Editor

Readers of the Letters page will be familiar with the regular

missives from the folk implacably opposed to wind farms. On previous occasions I have felt obliged to correct some of the unbalanced or simply incorrect ‘facts’. Sadly, I find it necessary to do the same again.

As asserted by a correspondent last week, NRW’s own data show that nearly 2 million trees have been felled in building wind farms. However, the letter does not mention that the circa 1,000 hectares felled is only 0.33 per cent of the land under afforestation in Wales. All commercial forestry, whether on a prospective wind farm site or not, is felled on a regular basis to harvest the crop. The timber is a store of carbon derived from carbon dioxide removed from the atmosphere. If it is not burned as fuel it continues to represent a net reduction in greenhouse gases.

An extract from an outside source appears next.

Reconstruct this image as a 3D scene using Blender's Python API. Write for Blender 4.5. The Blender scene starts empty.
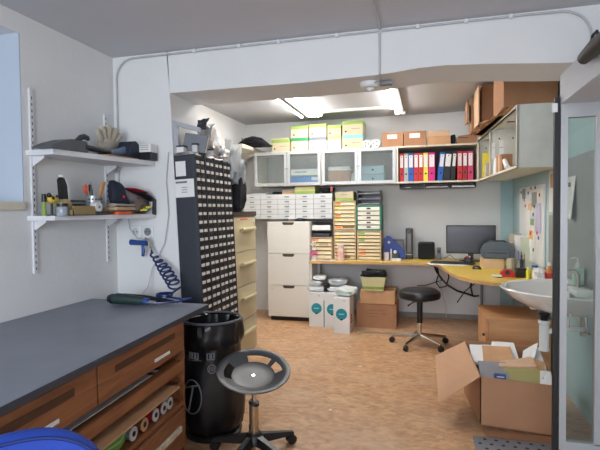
import bpy, bmesh, math, random
from mathutils import Vector, Matrix, Euler
R=math.radians
random.seed(7)
C=bpy.context.scene.collection
# ------------------------------------------------------------------ materials
def lin(c):
    return tuple(((v/255.)/12.92 if v/255.<=.04045 else ((v/255.+.055)/1.055)**2.4) for v in c)+(1.,)
_m={}
def mat(name,rgb,rough=.6,metal=0.,var=.06,scale=8.,bump=0.,bscale=60.,spec=.5,coat=0.):
    if name in _m: return _m[name]
    m=bpy.data.materials.new(name); m.use_nodes=True; nt=m.node_tree; b=nt.nodes['Principled BSDF']
    c=lin(rgb)
    b.inputs['Roughness'].default_value=rough; b.inputs['Metallic'].default_value=metal
    b.inputs['Specular IOR Level'].default_value=spec; b.inputs['Coat Weight'].default_value=coat
    tc=nt.nodes.new('ShaderNodeTexCoord')
    n=nt.nodes.new('ShaderNodeTexNoise'); n.inputs['Scale'].default_value=scale; n.inputs['Detail'].default_value=4
    nt.links.new(tc.outputs['Object'],n.inputs['Vector'])
    r=nt.nodes.new('ShaderNodeValToRGB')
    r.color_ramp.elements[0].position=.3; r.color_ramp.elements[1].position=.7
    r.color_ramp.elements[0].color=tuple(max(0,v*(1-var)) for v in c[:3])+(1,)
    r.color_ramp.elements[1].color=tuple(min(1,v*(1+var)) for v in c[:3])+(1,)
    nt.links.new(n.outputs['Fac'],r.inputs['Fac']); nt.links.new(r.outputs['Color'],b.inputs['Base Color'])
    if bump:
        n2=nt.nodes.new('ShaderNodeTexNoise'); n2.inputs['Scale'].default_value=bscale; n2.inputs['Detail'].default_value=3
        nt.links.new(tc.outputs['Object'],n2.inputs['Vector'])
        bp=nt.nodes.new('ShaderNodeBump'); bp.inputs['Strength'].default_value=bump; bp.inputs['Distance'].default_value=.01
        nt.links.new(n2.outputs['Fac'],bp.inputs['Height']); nt.links.new(bp.outputs['Normal'],b.inputs['Normal'])
    _m[name]=m; return m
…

The relationship between forests and flooding is more complex than the correspondent admits. It was common practice to drain the uplands before conifer planting, to improve growing conditions for the trees. The intention was ‘to get the water off the hill’, but the result was that the hydrograph was sharpened and flooding was exacerbated further downstream. Any drainage scheme in an upland catchment has this effect. That a relatively small number of trees have been felled for wind farms is irrelevant. Future flooding risk will come from extreme rainfall caused by climate change.

It is true that wind farm construction generates a carbon footprint of which a significant part is due to the cement used in concrete. The life cycle carbon footprints of onshore and offshore wind generation (also hydro, solar and nuclear) are much lower than for any form of fossil fuel-powered generation.

The bottom line is that we are heading for a climate catastrophe.Rather than playing fast and loose with facts we need to accept the reality that carbon dioxide emissions must comedown.